W instytucie naukowym, w którym pracuje, nie ma zwyczaju sporządzania protokołu zdawczo-odbiorczego przy przekazywaniu/przejmowaniu obowiązków służbowych, przekazywaniu dokumentacji następcy w przypadku odejścia pracownika z pracy, na emeryturę itp. Wiem, że w latach 70. i 80. było to praktykowane i bardzo dobrze. Chciałabym, żeby ta praktyka wróciła, by wiedzieć, kto co przejmuje, dla zachowania porządku.
Zastanawiam się, w jaki sposób to przeforsować. Myślę, żeby przygotować projekt zarządzenia Dyrektora ze wzorem protokołu zdawczo-odbiorczego, tylko że nie wiem, od czego zacząć. Jak mówiłam, z tego co wiem w instytucie nie zostały wydane akty normatywne poruszające problematykę, więc w zasadzie nie wiem, na co się można powołać, na jakieś inne przepisy.
Czy w Waszych instytucjach taka praktyka jest powszechna i czy ktoś mógłby podzielić się treścią takiego dokumentu?

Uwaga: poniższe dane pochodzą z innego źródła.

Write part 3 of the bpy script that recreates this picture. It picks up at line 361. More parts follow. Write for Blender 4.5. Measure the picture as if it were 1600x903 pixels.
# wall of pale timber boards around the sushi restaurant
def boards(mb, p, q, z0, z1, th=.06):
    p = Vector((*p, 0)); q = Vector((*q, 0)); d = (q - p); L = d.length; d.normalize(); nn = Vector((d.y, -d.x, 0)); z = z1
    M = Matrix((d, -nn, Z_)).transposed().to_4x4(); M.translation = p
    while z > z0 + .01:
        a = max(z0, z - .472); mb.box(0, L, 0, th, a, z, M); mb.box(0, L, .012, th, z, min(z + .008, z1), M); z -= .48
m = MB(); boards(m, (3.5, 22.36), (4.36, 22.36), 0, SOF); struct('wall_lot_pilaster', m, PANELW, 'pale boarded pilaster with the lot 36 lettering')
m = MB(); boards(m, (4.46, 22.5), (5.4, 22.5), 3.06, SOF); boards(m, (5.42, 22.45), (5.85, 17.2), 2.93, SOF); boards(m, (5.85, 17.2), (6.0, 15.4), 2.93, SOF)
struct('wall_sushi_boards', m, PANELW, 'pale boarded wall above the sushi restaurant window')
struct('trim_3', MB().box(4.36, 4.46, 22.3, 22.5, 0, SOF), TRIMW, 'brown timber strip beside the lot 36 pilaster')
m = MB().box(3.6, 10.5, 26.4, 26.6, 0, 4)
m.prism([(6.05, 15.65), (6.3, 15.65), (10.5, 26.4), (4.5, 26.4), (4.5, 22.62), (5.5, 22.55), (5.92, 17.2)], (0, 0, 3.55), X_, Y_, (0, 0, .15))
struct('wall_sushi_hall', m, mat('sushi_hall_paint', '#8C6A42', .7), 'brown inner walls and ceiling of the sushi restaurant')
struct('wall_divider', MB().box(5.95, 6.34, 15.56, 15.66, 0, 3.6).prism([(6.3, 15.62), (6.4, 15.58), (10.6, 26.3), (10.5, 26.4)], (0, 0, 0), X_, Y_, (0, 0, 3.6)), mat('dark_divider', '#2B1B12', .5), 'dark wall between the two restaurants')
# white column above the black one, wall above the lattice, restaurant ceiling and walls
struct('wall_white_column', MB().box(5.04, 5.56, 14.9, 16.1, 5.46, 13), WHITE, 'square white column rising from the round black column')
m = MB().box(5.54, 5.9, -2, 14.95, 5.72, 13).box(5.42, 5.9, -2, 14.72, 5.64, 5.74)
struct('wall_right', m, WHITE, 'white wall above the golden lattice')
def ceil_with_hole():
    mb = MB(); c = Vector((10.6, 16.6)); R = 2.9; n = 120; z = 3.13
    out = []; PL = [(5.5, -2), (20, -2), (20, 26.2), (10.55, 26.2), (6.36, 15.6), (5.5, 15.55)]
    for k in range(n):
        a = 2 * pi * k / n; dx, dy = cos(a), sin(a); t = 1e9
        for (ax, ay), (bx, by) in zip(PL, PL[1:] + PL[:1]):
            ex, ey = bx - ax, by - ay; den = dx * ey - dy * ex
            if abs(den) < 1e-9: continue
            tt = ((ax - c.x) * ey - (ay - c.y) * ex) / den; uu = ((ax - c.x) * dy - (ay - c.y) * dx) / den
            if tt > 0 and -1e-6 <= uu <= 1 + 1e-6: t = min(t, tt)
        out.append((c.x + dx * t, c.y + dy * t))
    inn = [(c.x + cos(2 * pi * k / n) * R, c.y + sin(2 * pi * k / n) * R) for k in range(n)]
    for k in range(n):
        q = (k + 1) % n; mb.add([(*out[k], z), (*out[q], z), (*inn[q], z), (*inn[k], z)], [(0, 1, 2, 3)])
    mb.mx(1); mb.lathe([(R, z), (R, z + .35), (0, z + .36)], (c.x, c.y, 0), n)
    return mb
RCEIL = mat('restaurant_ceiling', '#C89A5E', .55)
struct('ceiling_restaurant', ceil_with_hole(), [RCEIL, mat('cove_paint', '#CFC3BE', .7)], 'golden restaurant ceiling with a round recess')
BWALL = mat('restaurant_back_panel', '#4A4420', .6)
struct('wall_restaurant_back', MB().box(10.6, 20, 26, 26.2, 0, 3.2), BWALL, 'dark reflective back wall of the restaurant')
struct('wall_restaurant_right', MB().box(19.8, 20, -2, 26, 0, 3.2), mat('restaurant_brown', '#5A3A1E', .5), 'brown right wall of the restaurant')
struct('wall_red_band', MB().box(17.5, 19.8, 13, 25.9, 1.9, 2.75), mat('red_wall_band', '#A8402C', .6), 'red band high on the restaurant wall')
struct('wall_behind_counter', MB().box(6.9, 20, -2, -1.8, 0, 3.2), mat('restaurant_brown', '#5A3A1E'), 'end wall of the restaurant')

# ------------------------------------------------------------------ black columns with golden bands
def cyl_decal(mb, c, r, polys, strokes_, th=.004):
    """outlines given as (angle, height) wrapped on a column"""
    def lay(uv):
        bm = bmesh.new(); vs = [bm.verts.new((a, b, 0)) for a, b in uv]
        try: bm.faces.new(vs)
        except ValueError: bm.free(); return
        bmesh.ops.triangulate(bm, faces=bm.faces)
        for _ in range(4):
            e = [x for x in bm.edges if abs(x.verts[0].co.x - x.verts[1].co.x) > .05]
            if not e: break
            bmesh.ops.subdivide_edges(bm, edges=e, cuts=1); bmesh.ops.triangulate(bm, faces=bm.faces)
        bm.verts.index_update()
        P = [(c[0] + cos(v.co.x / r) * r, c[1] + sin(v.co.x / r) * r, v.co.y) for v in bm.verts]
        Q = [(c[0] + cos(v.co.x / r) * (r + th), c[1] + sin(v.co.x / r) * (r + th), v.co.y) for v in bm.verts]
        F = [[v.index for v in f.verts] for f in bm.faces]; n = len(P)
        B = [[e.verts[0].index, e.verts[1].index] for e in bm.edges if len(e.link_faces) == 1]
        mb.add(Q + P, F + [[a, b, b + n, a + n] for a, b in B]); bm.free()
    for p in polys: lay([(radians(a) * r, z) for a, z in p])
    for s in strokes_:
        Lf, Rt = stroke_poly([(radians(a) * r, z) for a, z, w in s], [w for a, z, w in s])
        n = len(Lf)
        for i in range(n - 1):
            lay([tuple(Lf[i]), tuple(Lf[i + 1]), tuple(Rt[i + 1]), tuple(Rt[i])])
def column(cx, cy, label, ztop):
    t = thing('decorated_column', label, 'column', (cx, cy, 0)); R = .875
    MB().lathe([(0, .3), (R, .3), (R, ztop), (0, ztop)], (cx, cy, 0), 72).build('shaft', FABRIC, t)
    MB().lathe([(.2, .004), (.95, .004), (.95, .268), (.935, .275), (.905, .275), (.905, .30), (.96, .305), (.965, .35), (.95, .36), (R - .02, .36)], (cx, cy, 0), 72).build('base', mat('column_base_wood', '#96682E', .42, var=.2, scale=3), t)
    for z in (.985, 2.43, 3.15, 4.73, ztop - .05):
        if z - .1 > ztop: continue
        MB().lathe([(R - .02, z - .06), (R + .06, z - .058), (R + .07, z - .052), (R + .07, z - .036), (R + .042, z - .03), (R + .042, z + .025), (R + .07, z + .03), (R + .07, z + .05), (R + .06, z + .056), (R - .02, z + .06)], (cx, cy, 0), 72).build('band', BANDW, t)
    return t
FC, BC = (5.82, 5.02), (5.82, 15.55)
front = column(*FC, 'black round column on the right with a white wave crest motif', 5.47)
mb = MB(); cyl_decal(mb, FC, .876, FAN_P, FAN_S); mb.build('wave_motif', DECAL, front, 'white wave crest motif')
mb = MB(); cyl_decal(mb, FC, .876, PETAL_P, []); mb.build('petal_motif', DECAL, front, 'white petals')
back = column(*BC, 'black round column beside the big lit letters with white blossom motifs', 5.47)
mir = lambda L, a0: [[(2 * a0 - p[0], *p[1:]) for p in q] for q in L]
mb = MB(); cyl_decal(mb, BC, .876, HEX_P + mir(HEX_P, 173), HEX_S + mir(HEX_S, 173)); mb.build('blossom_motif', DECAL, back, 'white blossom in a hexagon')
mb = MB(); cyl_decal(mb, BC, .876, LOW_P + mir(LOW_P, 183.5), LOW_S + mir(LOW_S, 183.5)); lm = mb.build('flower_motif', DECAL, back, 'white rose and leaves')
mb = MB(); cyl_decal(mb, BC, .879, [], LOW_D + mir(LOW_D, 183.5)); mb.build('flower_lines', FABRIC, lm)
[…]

Może na początek warto rozważyć zmianę regulaminu organizacyjnego i dodanie kolejnego w nim rozdziału/paragrafu, np. przekazywanie i przejmowanie obowiązków na stanowiskach służbowych, gdzie można opisać tryb (komisyjny, osobisty??), sposób i terminy przekazywania obowiązków. Można dodać załącznik zawierający np. wzór protokołu zdawczo-odbiorczego.
A nie ma takich zapisów w instrukcji kancelaryjnej? Tam są zapisy dotyczące postępowania w przypadku reorganizacji lub likwidacji. Ja u siebie dodałem także zapis o postępowaniu w przypadku odejścia pracownika i przekazywaniu spraw następcy.
Jest taki zapis. Problem w tym, że pracownicy nie stosują się do tego, ba, w ogóle, póki co, nie przestrzegają instrukcji. Stosowanie się do regulaminu organizacyjnego, gdzie jest zapis, że kierownicy komórek org. mają dbać o to, by podwładni stosowali się do PKA i archiwizowali terminowo dokumentację, też pozostawia wiele do życzenia.
Chciałam w takim zarządzeniu podkreślić konieczność postępowania (protokoły zd.-odb.) w przypadku reorganizacji/likwidacji/zmiany stanowiska/przejścia na emeryturę itd.
Mam wrażenie, że problem tkwi w braku nadzoru nad wykonywaniem obowiązków służbowych przez pracowników, ale to już trochę inny temat... :(
Jeśli nie stosują się do zapisów jednego aktu normatywnego, skad pewność że zastosuja sie do nowego? Moim zdaniem zamiast mnożyć kolejne zarządzenia należy wyegzekwować przestrzeganie tych już istniejących.
Jeśli w Twojej instytucji nie przestrzega się zapisów instrukcji kancelaryjnej, to masz bardzo poważny problem. Faktycznie, mnożenie kolejnych bytów prawnych nie ma sensu. A tak przy okazji - jeśli jesteś archiwistą, przejmuj się raczej swoimi zadaniami związanymi z prowadzeniem archiwum zakładowego, a nie próbuj zbawiać reszty.